• _INFORMATION SUPPLIED_:
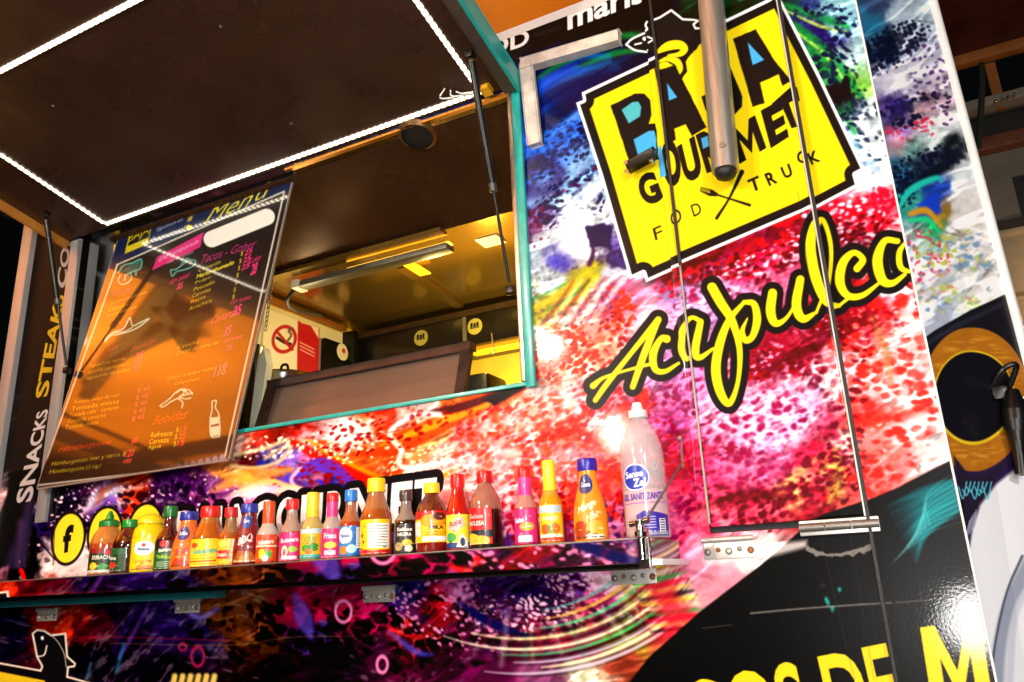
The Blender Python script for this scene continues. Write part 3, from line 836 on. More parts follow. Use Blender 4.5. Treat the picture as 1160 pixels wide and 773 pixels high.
# painted eye: dark lid, gold ring, black pupil, white, purple rim
K.poly(PK('1040,388 1060,374 1100,352 1138,334 1180,330 1180,560 1040,560'), '#17151c', soft=.8)
K.stroke(PK('1046,392 1080,372 1136,345'), [2, 3, 2], '#2c2c38', alpha=.8, soft=2)
K.poly(PK('1040,540 1180,470 1200,900 1040,900'), '#2a1a44', soft=2)
K.disc(1104, 452, 62, 82, '#b06a18')
sl = (slice(0, K.h), slice(0, K.w))
n1 = fbm(K.px / 12, K.py / 3, 2)
n2 = np.clip(1 - np.abs(np.sqrt(((K.px - 1104) / 62) ** 2 + ((K.py - 452) / 82) ** 2) - .8) * 6, 0, 1)
K.put(sl, n2 * sstep(.45, .7, n1), '#d8922c')
K.disc(1104, 450, 47, 54, '#e8c020')
K.disc(1104, 449, 45, 51, '#121118')
K.poly(PK('1080,515 1086,560 1096,600 1110,575 1130,545 1146,520 1120,536 1100,540'), '#241c30', soft=1.5)
K.poly(PK('1060,560 1090,560 1100,640 1140,780 1060,780'), '#0c0c10', soft=1)
K.poly(PK('1095,640 1102,600 1112,572 1132,548 1160,524 1220,500 1240,900 1128,900 1112,740 1098,680'), '#f0f0f4', soft=2)
for k in range(7):
    K.stroke([(1086 + k * 5, 552 + (k % 2) * 3), (1091 + k * 5, 565 - (k % 3) * 4), (1096 + k * 5, 546)], .8, '#58c8d8', soft=.7)
for k in range(5):
    K.stroke([(1093 + k * 3, 612 - k * 4), (1099 + k * 2, 590 - k * 3)], .6, '#b8b8c8', soft=.7)
K.stroke(PK('1168,640 1148,680 1134,730 1128,790'), [9, 8, 8, 9], '#8088a0', soft=3, alpha=.75)
K.stroke(PK('1172,660 1152,700 1144,780'), [3, 4, 5], '#c8ccd8', soft=2, alpha=.8)
K.stroke(PK('1160,630 1140,680 1126,740 1122,790'), 1.2, '#404658', soft=1.2)
K.poly(PK('1090,700 1108,700 1140,860 1120,860'), '#f2dc1c')
corner_image = K.image('corner_wrap')

# ------------------------------------------------------------------ the menu board picture
BA = math.radians(6.3)
BN = np.array([0, -math.cos(BA), math.sin(BA)])
BUP = np.array([0, math.sin(BA), math.cos(BA)])
BP0 = np.array([-2.68, -.055, 1.865])
BW, BH = 1.02, 1.05
BS = .0014


def onB(px, py):
    return onP(px, py, BP0, BN)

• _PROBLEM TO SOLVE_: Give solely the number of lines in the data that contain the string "picture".

• _RESULT OF THIS EXERCISE_: 2